— START —

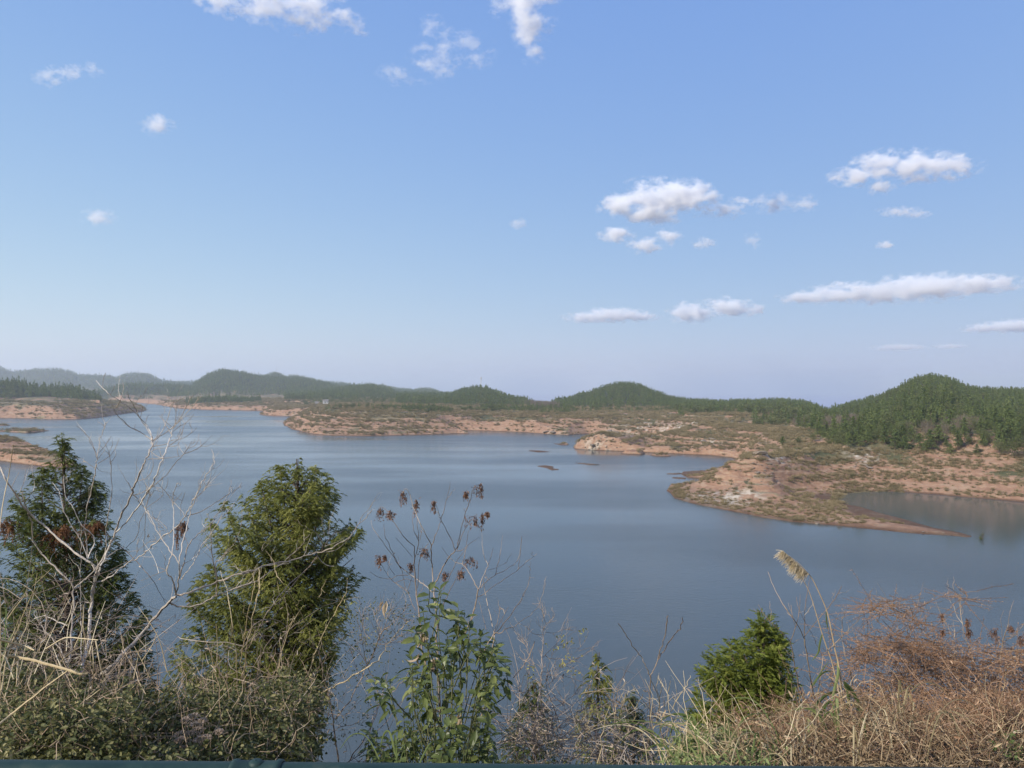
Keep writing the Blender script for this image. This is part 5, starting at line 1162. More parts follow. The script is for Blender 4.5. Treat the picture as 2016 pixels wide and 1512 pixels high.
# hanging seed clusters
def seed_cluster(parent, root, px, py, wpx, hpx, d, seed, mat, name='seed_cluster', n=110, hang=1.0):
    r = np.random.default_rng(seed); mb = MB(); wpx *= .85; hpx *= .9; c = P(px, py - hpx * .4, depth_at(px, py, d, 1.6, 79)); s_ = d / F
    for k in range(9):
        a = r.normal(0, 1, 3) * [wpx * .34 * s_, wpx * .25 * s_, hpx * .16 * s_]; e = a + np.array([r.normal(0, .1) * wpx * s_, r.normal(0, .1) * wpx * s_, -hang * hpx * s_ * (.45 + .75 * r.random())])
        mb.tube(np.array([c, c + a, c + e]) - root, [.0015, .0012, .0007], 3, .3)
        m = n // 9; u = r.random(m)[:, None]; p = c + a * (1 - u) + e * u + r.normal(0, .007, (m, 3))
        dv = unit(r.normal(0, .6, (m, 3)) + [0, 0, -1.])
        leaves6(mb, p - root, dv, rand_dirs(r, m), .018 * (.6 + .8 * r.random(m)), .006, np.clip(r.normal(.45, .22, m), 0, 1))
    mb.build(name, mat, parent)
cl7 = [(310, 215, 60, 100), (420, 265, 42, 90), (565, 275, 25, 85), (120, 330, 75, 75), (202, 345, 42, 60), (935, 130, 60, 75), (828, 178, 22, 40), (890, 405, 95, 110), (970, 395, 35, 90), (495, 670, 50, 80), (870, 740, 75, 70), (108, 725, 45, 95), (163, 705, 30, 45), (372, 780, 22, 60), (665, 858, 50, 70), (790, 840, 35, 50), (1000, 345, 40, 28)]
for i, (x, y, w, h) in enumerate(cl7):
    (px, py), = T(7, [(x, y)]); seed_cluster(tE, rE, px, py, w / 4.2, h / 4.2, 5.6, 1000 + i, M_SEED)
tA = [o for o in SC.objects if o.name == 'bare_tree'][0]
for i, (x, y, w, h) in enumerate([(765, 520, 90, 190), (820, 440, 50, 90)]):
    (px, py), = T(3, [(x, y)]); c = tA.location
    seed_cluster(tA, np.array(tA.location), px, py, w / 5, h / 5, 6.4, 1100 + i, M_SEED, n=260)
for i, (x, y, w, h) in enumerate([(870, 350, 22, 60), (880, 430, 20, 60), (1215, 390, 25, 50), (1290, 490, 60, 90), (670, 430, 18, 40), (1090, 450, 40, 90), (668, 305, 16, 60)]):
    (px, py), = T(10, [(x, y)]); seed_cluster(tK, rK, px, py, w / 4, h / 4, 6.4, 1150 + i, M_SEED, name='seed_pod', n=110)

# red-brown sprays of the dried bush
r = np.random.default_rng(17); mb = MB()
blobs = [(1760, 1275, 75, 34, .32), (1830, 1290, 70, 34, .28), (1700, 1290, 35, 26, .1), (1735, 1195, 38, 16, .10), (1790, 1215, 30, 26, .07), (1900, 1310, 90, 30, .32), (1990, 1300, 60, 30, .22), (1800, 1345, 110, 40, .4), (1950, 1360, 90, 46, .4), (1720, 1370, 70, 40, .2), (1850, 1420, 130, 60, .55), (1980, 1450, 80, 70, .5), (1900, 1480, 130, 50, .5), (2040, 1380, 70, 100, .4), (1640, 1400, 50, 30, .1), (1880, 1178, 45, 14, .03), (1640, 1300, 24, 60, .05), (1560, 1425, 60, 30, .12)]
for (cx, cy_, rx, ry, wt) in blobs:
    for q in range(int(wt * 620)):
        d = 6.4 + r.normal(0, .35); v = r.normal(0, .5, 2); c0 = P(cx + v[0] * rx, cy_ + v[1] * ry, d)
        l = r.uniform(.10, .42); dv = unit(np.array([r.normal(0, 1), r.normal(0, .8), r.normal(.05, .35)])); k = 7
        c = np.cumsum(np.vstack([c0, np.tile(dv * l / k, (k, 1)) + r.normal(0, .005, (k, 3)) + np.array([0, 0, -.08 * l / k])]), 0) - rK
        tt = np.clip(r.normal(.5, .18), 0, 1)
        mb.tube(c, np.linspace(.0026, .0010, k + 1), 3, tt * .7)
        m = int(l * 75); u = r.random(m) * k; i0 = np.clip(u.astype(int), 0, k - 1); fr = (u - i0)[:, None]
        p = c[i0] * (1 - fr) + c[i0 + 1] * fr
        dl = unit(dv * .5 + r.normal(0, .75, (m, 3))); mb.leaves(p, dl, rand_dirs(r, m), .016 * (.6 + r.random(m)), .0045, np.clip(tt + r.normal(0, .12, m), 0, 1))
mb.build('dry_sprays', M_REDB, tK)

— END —

Every line should be retyped exactly, with the pictures omitted.

**Worked solution**.
Keep writing the Blender script for this image. This is part 5, starting at line 1162. More parts follow. The script is for Blender 4.5. Treat the picture as 2016 pixels wide and 1512 pixels high.
# hanging seed clusters
def seed_cluster(parent, root, px, py, wpx, hpx, d, seed, mat, name='seed_cluster', n=110, hang=1.0):
    r = np.random.default_rng(seed); mb = MB(); wpx *= .85; hpx *= .9; c = P(px, py - hpx * .4, depth_at(px, py, d, 1.6, 79)); s_ = d / F
    for k in range(9):
        a = r.normal(0, 1, 3) * [wpx * .34 * s_, wpx * .25 * s_, hpx * .16 * s_]; e = a + np.array([r.normal(0, .1) * wpx * s_, r.normal(0, .1) * wpx * s_, -hang * hpx * s_ * (.45 + .75 * r.random())])
        mb.tube(np.array([c, c + a, c + e]) - root, [.0015, .0012, .0007], 3, .3)
        m = n // 9; u = r.random(m)[:, None]; p = c + a * (1 - u) + e * u + r.normal(0, .007, (m, 3))
        dv = unit(r.normal(0, .6, (m, 3)) + [0, 0, -1.])
        leaves6(mb, p - root, dv, rand_dirs(r, m), .018 * (.6 + .8 * r.random(m)), .006, np.clip(r.normal(.45, .22, m), 0, 1))
    mb.build(name, mat, parent)
cl7 = [(310, 215, 60, 100), (420, 265, 42, 90), (565, 275, 25, 85), (120, 330, 75, 75), (202, 345, 42, 60), (935, 130, 60, 75), (828, 178, 22, 40), (890, 405, 95, 110), (970, 395, 35, 90), (495, 670, 50, 80), (870, 740, 75, 70), (108, 725, 45, 95), (163, 705, 30, 45), (372, 780, 22, 60), (665, 858, 50, 70), (790, 840, 35, 50), (1000, 345, 40, 28)]
for i, (x, y, w, h) in enumerate(cl7):
    (px, py), = T(7, [(x, y)]); seed_cluster(tE, rE, px, py, w / 4.2, h / 4.2, 5.6, 1000 + i, M_SEED)
tA = [o for o in SC.objects if o.name == 'bare_tree'][0]
for i, (x, y, w, h) in enumerate([(765, 520, 90, 190), (820, 440, 50, 90)]):
    (px, py), = T(3, [(x, y)]); c = tA.location
    seed_cluster(tA, np.array(tA.location), px, py, w / 5, h / 5, 6.4, 1100 + i, M_SEED, n=260)
for i, (x, y, w, h) in enumerate([(870, 350, 22, 60), (880, 430, 20, 60), (1215, 390, 25, 50), (1290, 490, 60, 90), (670, 430, 18, 40), (1090, 450, 40, 90), (668, 305, 16, 60)]):
    (px, py), = T(10, [(x, y)]); seed_cluster(tK, rK, px, py, w / 4, h / 4, 6.4, 1150 + i, M_SEED, name='seed_pod', n=110)

# red-brown sprays of the dried bush
r = np.random.default_rng(17); mb = MB()
blobs = [(1760, 1275, 75, 34, .32), (1830, 1290, 70, 34, .28), (1700, 1290, 35, 26, .1), (1735, 1195, 38, 16, .10), (1790, 1215, 30, 26, .07), (1900, 1310, 90, 30, .32), (1990, 1300, 60, 30, .22), (1800, 1345, 110, 40, .4), (1950, 1360, 90, 46, .4), (1720, 1370, 70, 40, .2), (1850, 1420, 130, 60, .55), (1980, 1450, 80, 70, .5), (1900, 1480, 130, 50, .5), (2040, 1380, 70, 100, .4), (1640, 1400, 50, 30, .1), (1880, 1178, 45, 14, .03), (1640, 1300, 24, 60, .05), (1560, 1425, 60, 30, .12)]
for (cx, cy_, rx, ry, wt) in blobs:
    for q in range(int(wt * 620)):
        d = 6.4 + r.normal(0, .35); v = r.normal(0, .5, 2); c0 = P(cx + v[0] * rx, cy_ + v[1] * ry, d)
        l = r.uniform(.10, .42); dv = unit(np.array([r.normal(0, 1), r.normal(0, .8), r.normal(.05, .35)])); k = 7
        c = np.cumsum(np.vstack([c0, np.tile(dv * l / k, (k, 1)) + r.normal(0, .005, (k, 3)) + np.array([0, 0, -.08 * l / k])]), 0) - rK
        tt = np.clip(r.normal(.5, .18), 0, 1)
        mb.tube(c, np.linspace(.0026, .0010, k + 1), 3, tt * .7)
        m = int(l * 75); u = r.random(m) * k; i0 = np.clip(u.astype(int), 0, k - 1); fr = (u - i0)[:, None]
        p = c[i0] * (1 - fr) + c[i0 + 1] * fr
        dl = unit(dv * .5 + r.normal(0, .75, (m, 3))); mb.leaves(p, dl, rand_dirs(r, m), .016 * (.6 + r.random(m)), .0045, np.clip(tt + r.normal(0, .12, m), 0, 1))
mb.build('dry_sprays', M_REDB, tK)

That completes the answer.